La virtud en la sociedad de nuestros días

Ya desde tiempos de la filosofía griega (siglo V antes de Cristo) se consideraba que la virtud era lo que hacía felices a los hombres. ¿En qué consistía esa virtud? Sócrates sostiene que la virtud del hombre es lo que hace que el alma sea como debe ser de acuerdo con su naturaleza, es la ciencia o el conocimiento. El vicio es la ignorancia.

En tiempos más recientes de 1987, el Papa San Juan Pablo II, habló de una constelación de virtudes como “laboriosidad, competencia, orden, honestidad, iniciativa, frugalidad, ahorro, espíritu de servicio; cumplimiento de la palabra empeñada, audacia; en suma, amor al trabajo bien hecho”. A ello podría añadirse capacidad de sacrificio, decir la verdad, cumplir con la palabra dada, no cambiar de opinión cuando cambian las circunstancias, luchar por el bien común, responsabilidad, y la confianza razonable en las propias posibilidades para crear una familia, ganarse el sustento y convertirse en un ciudadano seguro de sí mismo e independiente.

Y la cuestión sobre la que queremos meditar hoy es si en las sociedades de nuestros días, y concretamente en la sociedad española, se sigue creyendo que la felicidad consiste en ser virtuosos. Porque, con frecuencia achacamos a nuestros políticos la falta de virtudes, pero ¿ese reproche no debe achacarse también a la sociedad en su conjunto?

Ante todo, deberá determinarse cuando una sociedad es virtuosa. Y la respuesta es clara: cuando respeta los derechos humanos; cuando garantiza la libertad y la solidaridad; cuando se respetan los resultados electorales; cuando se protege la vida de las personas desde el momento de su concepción; cuando se garantiza la democracia, esto es, la separación de poderes, el estado de Derecho y la alternancia en el poder; y cuando se respeta al adversario y a las minorías.

Para el humanismo resulta evidente que una sociedad que cumple las anteriores condiciones es una sociedad virtuosa y que progresará (progresista) material y económicamente. El mismo San Juan Pablo II añadió a su constelación de virtudes: “ningún sistema o estructura social puede resolver, como por arte de magia, el problema de la pobreza al margen de estas virtudes”.

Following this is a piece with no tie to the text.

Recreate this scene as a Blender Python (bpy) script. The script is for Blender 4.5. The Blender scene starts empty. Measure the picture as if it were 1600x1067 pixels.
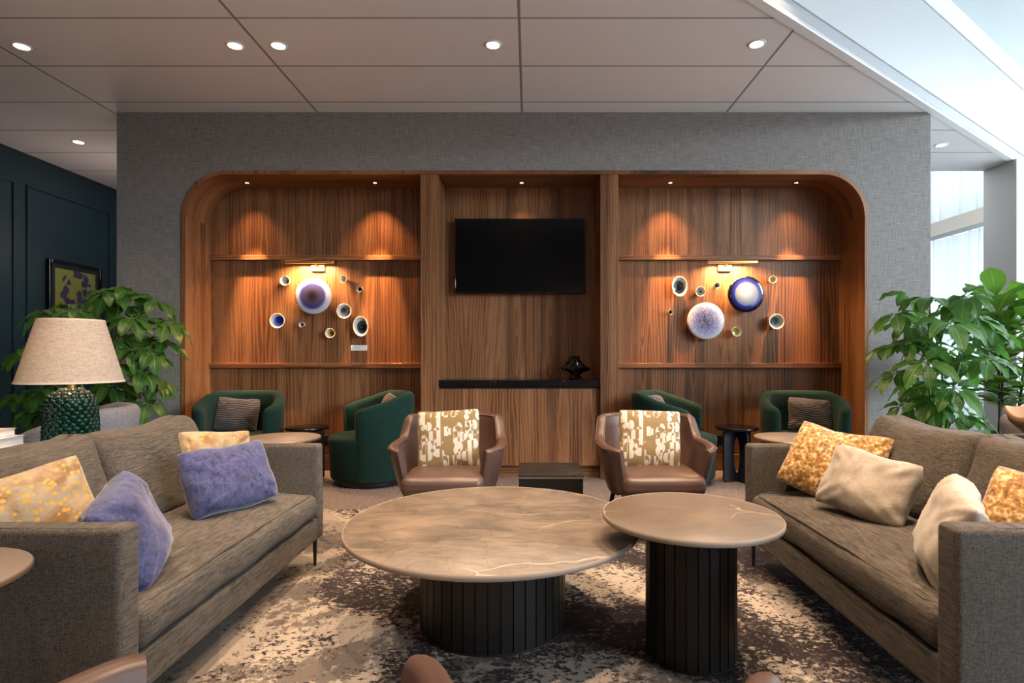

¿Es esto aplicable a la sociedad española? Hagamos un breve inventario: no se respetan los derechos humanos de algunas minorías, como los emigrantes; no hay solidaridad entre las regiones de España, como la existencia de privilegios en el País Vasco, Navarra y ahora en Cataluña; no se respeta el derecho a la vida desde su concepción; no hay separación de poderes (basta mirar la composición del Tribunal Constitucional o el sistema de designación de Magistrados del Tribunal Supremo); no se respeta el Estado de Derecho (como, por ejemplo, en la Ley de Amnistía); no se respeta al adversario político; y se promueve la dependencia del estado del bienestar, haciéndonos creer que sin su benéfica ayuda no podríamos subsistir.

Resulta evidente que la sociedad española no es una sociedad virtuosa.

Y la segunda cuestión es determinar las consecuencias de esta situación. Y la respuesta también es clara: no progresamos (por mucho que algunos se llenen la boca con el progresismo) ni material, ni económica, ni espiritualmente; no resolvemos el problema de la pobreza; carecemos de sentido de pertenencia a una nación aceptada por todos; y no resolvemos los problemas territoriales en algunas regiones de España. Y ello es así, por muchas medallas que se hallan ganado en los Juegos Olímpicos de París.